__THE EXERCISE__:
Go through the material and pull out every line with the string "scene" in it.

━━━━━━━━━━━━━━━━

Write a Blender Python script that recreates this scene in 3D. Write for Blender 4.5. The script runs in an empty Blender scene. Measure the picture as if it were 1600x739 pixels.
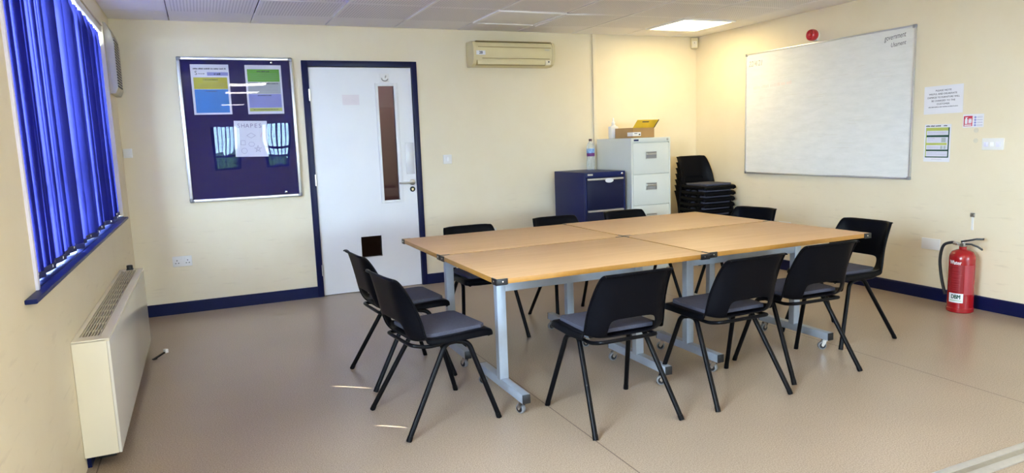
import bpy, bmesh, math, random
from mathutils import Vector, Matrix
R = math.radians
PI = math.pi
sc = bpy.context.scene
COL = sc.collection
rnd = random.Random(7)

# ------------------------------------------------------------------ room numbers (metres)
XL = -5.6405      # left wall plane      (right wall x = 0, back wall y = 0)
YF = -13.3        # wall behind the camera
H = 2.38

# ------------------------------------------------------------------ materials
def nodes(m):
    m.use_nodes = True
    return m.node_tree.nodes, m.node_tree.links, m.node_tree.nodes['Principled BSDF']

def mat(name, col, rough=0.5, metal=0.0, spec=0.5, var=0.0, scale=12.0, bump=0.0, bscale=150.0, col2=None):
    m = bpy.data.materials.new(name)
    N, L, B = nodes(m)
    B.inputs['Base Color'].default_value = (*col, 1)
    B.inputs['Roughness'].default_value = rough
    B.inputs['Metallic'].default_value = metal
    B.inputs['Specular IOR Level'].default_value = spec
    tc = N.new('ShaderNodeTexCoord')
    if var > 0 or col2:
        n = N.new('ShaderNodeTexNoise')
        n.inputs['Scale'].default_value = scale
        n.inputs['Detail'].default_value = 4
        L.new(tc.outputs['Object'], n.inputs['Vector'])
        r = N.new('ShaderNodeValToRGB')
        r.color_ramp.elements[0].position = 0.3
        r.color_ramp.elements[1].position = 0.7
        c2 = col2 if col2 else [min(1, c * (1 + var)) for c in col]
        c1 = col if col2 else [c * (1 - var) for c in col]
        r.color_ramp.elements[0].color = (*c1, 1)
        r.color_ramp.elements[1].color = (*c2, 1)
        L.new(n.outputs['Fac'], r.inputs['Fac'])
        L.new(r.outputs['Color'], B.inputs['Base Color'])
    if bump > 0:
        n2 = N.new('ShaderNodeTexNoise')
        n2.inputs['Scale'].default_value = bscale
        L.new(tc.outputs['Object'], n2.inputs['Vector'])
        b = N.new('ShaderNodeBump')
        b.inputs['Strength'].default_value = bump
        b.inputs['Distance'].default_value = 0.002
        L.new(n2.outputs['Fac'], b.inputs['Height'])
        L.new(b.outputs['Normal'], B.inputs['Normal'])
    return m

def emis(name, col, s):
    m = bpy.data.materials.new(name)
    N, L, B = nodes(m)
    B.inputs['Base Color'].default_value = (*col, 1)
    B.inputs['Emission Color'].default_value = (*col, 1)
    B.inputs['Emission Strength'].default_value = s
    return m

def thin_glass(name, tint=(1, 1, 1), rough=0.0, refl=1.0, wav=0.0):
    m = bpy.data.materials.new(name)
    m.use_nodes = True
    N, L = m.node_tree.nodes, m.node_tree.links
    N.clear()
    o = N.new('ShaderNodeOutputMaterial')
    t = N.new('ShaderNodeBsdfTransparent'); t.inputs['Color'].default_value = (*tint, 1)
    g = N.new('ShaderNodeBsdfGlossy'); g.inputs['Roughness'].default_value = rough
    f = N.new('ShaderNodeFresnel')
    ge = N.new('ShaderNodeNewGeometry'); io = N.new('ShaderNodeMapRange')          # the same reflectance on both faces of a thin pane
    io.inputs[3].default_value = 1.5; io.inputs[4].default_value = 1 / 1.5
    L.new(ge.outputs['Backfacing'], io.inputs[0]); L.new(io.outputs[0], f.inputs['IOR'])
    mu = N.new('ShaderNodeMath'); mu.operation = 'MULTIPLY'; mu.inputs[1].default_value = refl
    mx = N.new('ShaderNodeMixShader')
    L.new(f.outputs[0], mu.inputs[0]); L.new(mu.outputs[0], mx.inputs[0])
    L.new(t.outputs[0], mx.inputs[1]); L.new(g.outputs[0], mx.inputs[2]); L.new(mx.outputs[0], o.inputs['Surface'])
    if wav > 0:
        tc = N.new('ShaderNodeTexCoord'); n = N.new('ShaderNodeTexNoise'); n.inputs['Scale'].default_value = 2.6
        n.inputs['Detail'].default_value = 0.0
        b = N.new('ShaderNodeBump'); b.inputs['Strength'].default_value = 1.0; b.inputs['Distance'].default_value = wav
        L.new(tc.outputs['Object'], n.inputs['Vector']); L.new(n.outputs['Fac'], b.inputs['Height'])
        L.new(b.outputs['Normal'], g.inputs['Normal'])
    return m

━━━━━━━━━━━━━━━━

__WRITTEN ANSWER__:
Write a Blender Python script that recreates this scene in 3D. Write for Blender 4.5. The script runs in an empty Blender scene. Measure the picture as if it were 1600x739 pixels.
sc = bpy.context.scene